The first section - the Riverside Interpretive
Trail - is a hiking-only 1 Km easy-grade trail following a well
maintained earthy path into the forest. The route explores the trees
with many interpretive signs posted along the way about the local
forest and wildlife in the area.
Some of the trees in the interpretive
area were born in the early 1700's. There are western hemlock, western
red cedar and balsam trees in the protected buffer zone.

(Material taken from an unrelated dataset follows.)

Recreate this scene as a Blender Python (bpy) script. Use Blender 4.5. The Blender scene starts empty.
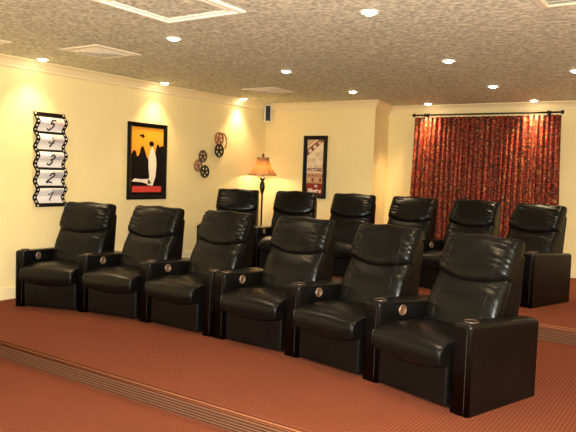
import bpy, bmesh, math, random
from mathutils import Vector, Matrix
random.seed(7)
scn = bpy.context.scene
COL = scn.collection
R = math.radians
sin, cos, pi = math.sin, math.cos, math.pi

# ------------------------------------------------------------------ materials
def mat(name):
    m = bpy.data.materials.new(name); m.use_nodes = True
    nt = m.node_tree; b = nt.nodes['Principled BSDF']
    return m, nt, b
def N(nt, t, **kw):
    n = nt.nodes.new(t)
    for k, v in kw.items():
        if k in n.inputs: n.inputs[k].default_value = v
        else: setattr(n, k, v)
    return n
def L(nt, a, b): nt.links.new(a, b)
def flat(name, c, rough=.5, metal=0., spec=.5, var=.0, scale=20, bump=0., bscale=60):
    m, nt, b = mat(name)
    b.inputs['Base Color'].default_value = (*c, 1); b.inputs['Roughness'].default_value = rough
    b.inputs['Metallic'].default_value = metal; b.inputs['Specular IOR Level'].default_value = spec
    tc = N(nt, 'ShaderNodeTexCoord')
    if var:
        n = N(nt, 'ShaderNodeTexNoise', Scale=scale, Detail=3.); L(nt, tc.outputs['Object'], n.inputs['Vector'])
        mx = N(nt, 'ShaderNodeMix', data_type='RGBA')
        mx.inputs[6].default_value = (*[x*(1-var) for x in c], 1); mx.inputs[7].default_value = (*[min(1, x*(1+var)) for x in c], 1)
        L(nt, n.outputs['Fac'], mx.inputs[0]); L(nt, mx.outputs[2], b.inputs['Base Color'])
    if bump:
        n = N(nt, 'ShaderNodeTexNoise', Scale=bscale, Detail=4.); L(nt, tc.outputs['Object'], n.inputs['Vector'])
        bp = N(nt, 'ShaderNodeBump', Strength=bump, Distance=.01); L(nt, n.outputs['Fac'], bp.inputs['Height']); L(nt, bp.outputs[0], b.inputs['Normal'])
    return m
def emis(name, c, s, base=(.8, .8, .8)):
    m, nt, b = mat(name)
    b.inputs['Base Color'].default_value = (*base, 1)
    b.inputs['Emission Color'].default_value = (*c, 1); b.inputs['Emission Strength'].default_value = s
    return m

WALL = (.84, .695, .35)
wall_m = flat('wall_paint', WALL, .75, spec=.25, var=.04, scale=3, bump=.12, bscale=90)
trim_m = flat('cream_trim', (.82, .69, .40), .45, spec=.4)
vent_m = flat('vent_cream', (.84, .79, .60), .5)
ventdark_m = flat('vent_throat', (.26, .25, .24), .7)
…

Buffer
zones protect stream banks, provide shade and produce litterfall
(nutrients for fish falling from trees).
The second section - Lower Riverside
Trail - continues from the interpretive trail further up the mountain.
It is more about hiking, mountain biking and scenery from here on
in. The trail is a mixture of gravel road and single - track routes
connecting to other trails like the Farside Trail and Ridge Trail...
plus it leads to Logger's Lake.
The Riverside Trail, along with the
Ridge Trail, are the more popular hiking and mountain biking routes
in the Whistler Interpretive Forest
because they act as connector trails to other trails in the region.
From the Riverside Trail to the suspension bridge to Farside Trail
Loop is 6.3 Km. The Riverside Trail to Loggers Lake is 3.5 Km. Riverside
Trail to House Rock is 4.1 Km. All trail routes are multi use trails
explored by both, hikers and mountain bikers. Each
route is an opportunity
to learn more about the wildlife, geological formations and forest
types of the region.
Lake Access - From Whistler travel south on Hwy
99 (Sea to Sky) and take a left onto the Cheakamus Lake gravel road.
Instantly, to your left, is a parking lot posted with trail billboards
and distance maps. From here the Riverside Interpretive Trail begins.